La n. 6 e la n. 11, sono tratte dal Cavadenti di Caravaggio. La mano del poveretto costretto l’estrazione è mano di povero, rugosa e callosa, che si apre come un ventaglio per compensare il dolore. Contorta e asimmetrica trasmette all’osservatore un sentimento di dolorosa sottomissione.
La n.12 è tratta dal San Tommaso di Caravaggio (cerchia). Il dito affonda guidata dalla mano del Cristo. Si notano tre arti, tutti articolati e legati tra di loro, in una sorta di gioco che ha come punto nodale la ferita che non sanguina, aperta e profonda a significare l’enormità del sacrificio del Messia.
La n. 7 è la mano del Ragazzo ferito dal Ramarro di Caravaggio. La mano ha una posa quasi che il giovane avesse voluto accarezzare l’animale ma da questi è improvvisamente ferito. Conserva, pertanto, un doloroso stupore, quasi elegante nel suo esprimersi, per non dire vezzoso.
La n. 2 è l’adorazione dell’angelo che bacia la mano ferita del Cristo deposto dalla Croce. Pallido e appena sanguinolento, l’arto è dinoccolato, piegato al suo destino. La chioma bionda e le labbra nascoste del giovane celeste, danno una cieca sensualità alla scena, mentre la mano di riporto che regge l’arto di Gesù lo fa con delicata sottomissione che si avverte dalla scomparsa di tutte le dita tranne che del pollice.
La n. 3, la n. 4 e la n. 10, sono mani di cultura e di otio religiosorum, con la bella citazione di Aristotele mostrata da San Gerolamo che regge il pesante libro (3). La penna, sempre dello stesso santo, in un altro quadro (realizzato dal Maestro del lume di Candela) volteggia impugnata con gentilezza quasi rispettosa. Infine, la 10, raffigura un gentiluomo che legge un libro. Ovviamente esso si presenta vestito da ricco borghese, con mani curatissime che, evidentemente, non hanno mai svolto lavori manuali, impugnanti un libro che, da rilegatura e finimenti, deve esser stato molto costoso.

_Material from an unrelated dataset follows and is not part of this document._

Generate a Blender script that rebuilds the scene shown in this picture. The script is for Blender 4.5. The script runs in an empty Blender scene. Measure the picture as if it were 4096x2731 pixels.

La cultura, dunque, appannaggio dei pochi, non alla portata di tutti.
La n.5 raffigura le mani di Dalila che taglia i capelli a Sansone su un quadro di scuola romana del XVII secolo. La maestria con cui le dita della donna sono raffigurate, presuppongono una straordinaria mano d’artista. Esse, infatti, volteggiano come sui capelli dell’uomo quasi sfiorandoli, per non svegliarlo dal suo dormire.
La n. 1 e la n. 9 tratte dal San Girolamo Penitente di Domenico Fetti, mostrano le due mani del santo in modo diametralmente opposto, una forte e atletica, seppur nodosa e vecchia, che impugna un sasso per fustigarsi; l’altra tremante, contorta su sé stessa, vicino al cristo in Croce che sembra quasi sottomettersi alla volontà di espiazione dei peccati.
La n. 8, con le mani che impugnano l’iconico teschio di San Girolamo in Preghiera (Maestro del Lume di Candela), indica un rispetto profondo e quasi iconico della morte. Perché il pittore ha ritratto il teschio che guarda verso il santo e non, come altri artisti, che guarda l’osservatore? Il santo sfida la sua condizione di morituro o, invece, l’assorbe e la fa propria in un’estasi contemplativa che è quasi gioia della sua condizione di essere fragile destinato a morire? Le mani, con le dita corte, quasi tozze, per nulla rugose e invecchiate, sembrano quelle di un bambino che deve ancora crescere, mentre il libro su cui poggiano predispongono chi osserva a guardare tutto nell’ottica che la conoscenza è l’unica cosa che su cui si base la fragilità umana.